J'ai un grand regret : n'avoir aucun enregistrement des voix de mes chers disparus. Et leur voix est la seule chose -d'eux - dont je ne parviens pas à me souvenir. Parfois, je regarde leurs photos, longtemps. Tout me parle, leur regard, leur sourire, leur sourcils froncés, leur air surpris, étonné, leur attitude, leur façon d'être; je peux les voir bouger et presque les toucher comme s'ils étaient là près de moi. Mais-je-n'entends-pas-leur-voix, je ne me la remémore pas. Aujourd'hui, nous prenons des vidéos sans arrêt, les photos d'antan (irremplaçables quand on les caresse de nos mains) sont maintenant des petits films. Reflètent-ils toujours la réalité des êtres? Oui, s'ils ne savent pas qu'ils sont filmés sinon, ce sont des acteurs, des comédiens que nous filmons, surtout quand il s'agit d'enfants. 

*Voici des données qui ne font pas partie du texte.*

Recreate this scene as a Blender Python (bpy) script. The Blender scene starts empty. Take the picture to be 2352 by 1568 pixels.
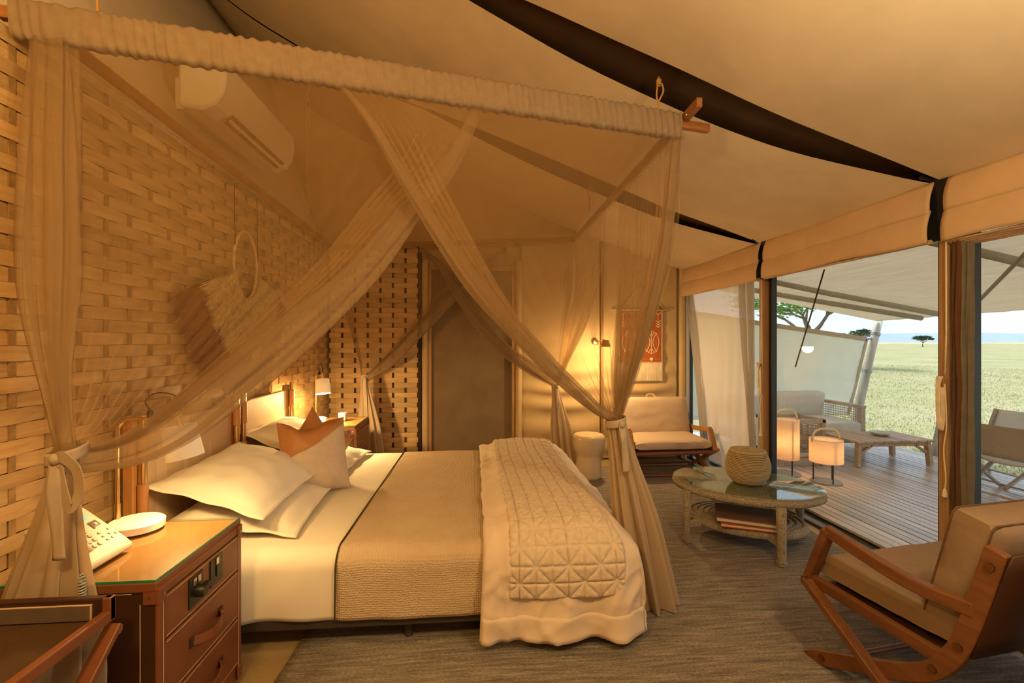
import bpy, math, random
from mathutils import Vector, Matrix, noise
random.seed(7)
PI = math.pi
scene = bpy.context.scene
COL = scene.collection

# ------------------------------------------------------------------ camera
cam_data = bpy.data.cameras.new('camera')
cam_data.sensor_width = 36.0
cam_data.lens = 1045.0 / 2352.0 * 36.0
cam_data.clip_start = 0.05
cam_data.clip_end = 3000
cam = bpy.data.objects.new('camera', cam_data)
COL.objects.link(cam)
cam.location = (0, 0, 1.45)
cam.rotation_euler = (PI / 2, 0, -math.radians(4.7))
scene.camera = cam

# ------------------------------------------------------------------ view
scene.view_settings.view_transform = 'Standard'
scene.view_settings.look = 'None'
scene.view_settings.gamma = 1.0
scene.view_settings.use_curve_mapping = False
scene.view_settings.exposure = 0.45
scene.cycles.transparent_max_bounces = 18
scene.cycles.max_bounces = 5
scene.cycles.diffuse_bounces = 3
scene.cycles.glossy_bounces = 2
scene.cycles.transmission_bounces = 3
scene.cycles.use_adaptive_sampling = True
scene.cycles.adaptive_threshold = 0.07
scene.cycles.sample_clamp_indirect = 4.0
scene.cycles.caustics_reflective = False
scene.cycles.caustics_refractive = False
scene.cycles.use_denoising = True

# ------------------------------------------------------------------ world (hazy bright sky)
world = bpy.data.worlds.new('sky_world')
scene.world = world
world.use_nodes = True
wn = world.node_tree.nodes
wl = world.node_tree.links
wn.clear()
w_out = wn.new('ShaderNodeOutputWorld')
w_bg = wn.new('ShaderNodeBackground')
w_tc = wn.new('ShaderNodeTexCoord')
w_sep = wn.new('ShaderNodeSeparateXYZ')
w_ramp = wn.new('ShaderNodeValToRGB')
w_ramp.color_ramp.elements[0].position = 0.0
w_ramp.color_ramp.elements[0].color = (0.58, 0.69, 0.82, 1)
w_ramp.color_ramp.elements[1].position = 0.5
w_ramp.color_ramp.elements[1].color = (0.56, 0.72, 0.92, 1)
w_noise = wn.new('ShaderNodeTexNoise')
w_noise.inputs['Scale'].default_value = 2.5
w_noise.inputs['Detail'].default_value = 5
w_mix = wn.new('ShaderNodeMixRGB')
w_mix.inputs[2].default_value = (0.74, 0.81, 0.90, 1)
w_nr = wn.new('ShaderNodeValToRGB')
w_nr.color_ramp.elements[0].position = 0.45
w_nr.color_ramp.elements[1].position = 0.7
wl.new(w_tc.outputs['Generated'], w_sep.inputs[0])
wl.new(w_sep.outputs['Z'], w_ramp.inputs[0])
wl.new(w_tc.outputs['Generated'], w_noise.inputs['Vector'])
wl.new(w_noise.outputs['Fac'], w_nr.inputs[0])
wl.new(w_nr.outputs[0], w_mix.inputs[0])
wl.new(w_ramp.outputs[0], w_mix.inputs[1])
wl.new(w_mix.outputs[0], w_bg.inputs[0])
w_bg.inputs['Strength'].default_value = 1.3
wl.new(w_bg.outputs[0], w_out.inputs[0])

# ------------------------------------------------------------------ light helper, added room fill, sun
def light(name, kind, loc, energy, color, size=0.05, rot=None, **kw):
    d = bpy.data.lights.new(name, kind)
    d.energy = energy
    d.color = color
    if kind == 'AREA':
        d.size = size
    else:
        d.shadow_soft_size = size
    for k, v in kw.items():
        setattr(d, k, v)
    o = bpy.data.objects.new(name, d)
    COL.objects.link(o)
    o.location = loc
    if rot:
        o.rotation_euler = rot
    return o

WARM = (1.0, 0.68, 0.31)
AMBER = (1.0, 0.60, 0.18)
# added fill lights without fixtures, out of view, warming ceiling and room
light('front_fill_light', 'POINT', (1.15, 0.50, 2.20), 50, (1.0, 0.75, 0.40), 0.12)
light('amber_fill_light', 'POINT', (-0.85, 0.20, 2.50), 74, AMBER, 0.14)
light('rear_fill_light', 'POINT', (1.2, -0.7, 1.8), 6, WARM, 0.10)
# hazy sun from behind the tent
light('sun', 'SUN', (-20, -5, 30), 2.9, (1.0, 0.95, 0.86), 0.1, (0, -math.radians(35), math.radians(8)), angle=math.radians(14))

# ------------------------------------------------------------------ materials
MATS = {}
def _nt(name):
    m = bpy.data.materials.new(name)
    m.use_nodes = True
    nt = m.node_tree
    b = nt.nodes['Principled BSDF']
    return m, nt, b

def mat(name, col, rough=0.7, metal=0.0, var=0.12, scale=18.0, bump=0.0, bscale=300.0,
        stretch=(1, 1, 1), spec=0.3, sheen=0.0, weave=0.0, wscale=400.0, wdir='both', trans=0.0, bdist=0.002):
    """procedural surface: noise-varied colour, optional fine bump, optional cloth weave bump"""
    m, nt, b = _nt(name)
    N, L = nt.nodes, nt.links
    tc = N.new('ShaderNodeTexCoord')
    mp = N.new('ShaderNodeMapping')
    mp.inputs['Scale'].default_value = stretch
    L.new(tc.outputs['Object'], mp.inputs['Vector'])
    nz = N.new('ShaderNodeTexNoise')
    nz.inputs['Scale'].default_value = scale
    nz.inputs['Detail'].default_value = 3
    nz.inputs['Roughness'].default_value = 0.6
    L.new(mp.outputs[0], nz.inputs['Vector'])
    rp = N.new('ShaderNodeValToRGB')
    c0 = [max(0, c * (1 - var)) for c in col] + [1]
    c1 = [min(1, c * (1 + var)) for c in col] + [1]
    rp.color_ramp.elements[0].position = 0.3
    rp.color_ramp.elements[1].position = 0.7
    rp.color_ramp.elements[0].color = c0
    rp.color_ramp.elements[1].color = c1
    L.new(nz.outputs['Fac'], rp.inputs[0])
    L.new(rp.outputs[0], b.inputs['Base Color'])
    b.inputs['Roughness'].default_value = rough
    b.inputs['Metallic'].default_value = metal
    b.inputs['Specular IOR Level'].default_value = spec
    if sheen:
        b.inputs['Sheen Weight'].default_value = sheen
    h = None
    if bump:
        n2 = N.new('ShaderNodeTexNoise')
        n2.inputs['Scale'].default_value = bscale
        n2.inputs['Detail'].default_value = 3
        L.new(mp.outputs[0], n2.inputs['Vector'])
        h = n2.outputs['Fac']
        bp = N.new('ShaderNodeBump')
        bp.inputs['Strength'].default_value = bump
        bp.inputs['Distance'].default_value = bdist
        L.new(h, bp.inputs['Height'])
        L.new(bp.outputs[0], b.inputs['Normal'])
    if weave:
        a = []
        for d in (('X', 'Y', 'Z') if wdir == 'both' else (wdir,)):
            wv = N.new('ShaderNodeTexWave')
            wv.bands_direction = d
            wv.inputs['Scale'].default_value = wscale
            wv.inputs['Distortion'].default_value = 1.0
            L.new(tc.outputs['Object'], wv.inputs['Vector'])
            a.append(wv.outputs['Fac'])
        s = a[0]
        for q in a[1:]:
            ad = N.new('ShaderNodeMath')
            ad.operation = 'ADD'
            L.new(s, ad.inputs[0]); L.new(q, ad.inputs[1])
            s = ad.outputs[0]
        bp2 = N.new('ShaderNodeBump')
        bp2.inputs['Strength'].default_value = weave
        bp2.inputs['Distance'].default_value = 0.002
        L.new(s, bp2.inputs['Height'])
        if bump:
            L.new(bp.outputs[0], bp2.inputs['Normal'])
        L.new(bp2.outputs[0], b.inputs['Normal'])
    if trans:
        out = N['Material Output']
        tl = N.new('ShaderNodeBsdfTranslucent')
        L.new(rp.outputs[0], tl.inputs['Color'])
        mx = N.new('ShaderNodeMixShader')
        mx.inputs[0].default_value = trans
        L.new(b.outputs[0], mx.inputs[1]); L.new(tl.outputs[0], mx.inputs[2])
        L.new(mx.outputs[0], out.inputs['Surface'])
    MATS[name] = m
    return m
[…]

Ce qui est étrange, c'est que j'entends, telle qu'elle est, la voix des êtres aimés, des proches encore en vie, quand je pense à eux en leur absence. J'ai le son, l'intonation de leur voix dans l'oreille.
Les morts emporteraient-ils leur voix avec eux? Dépêchons-nous d'enregistrer celle de nos chers amis.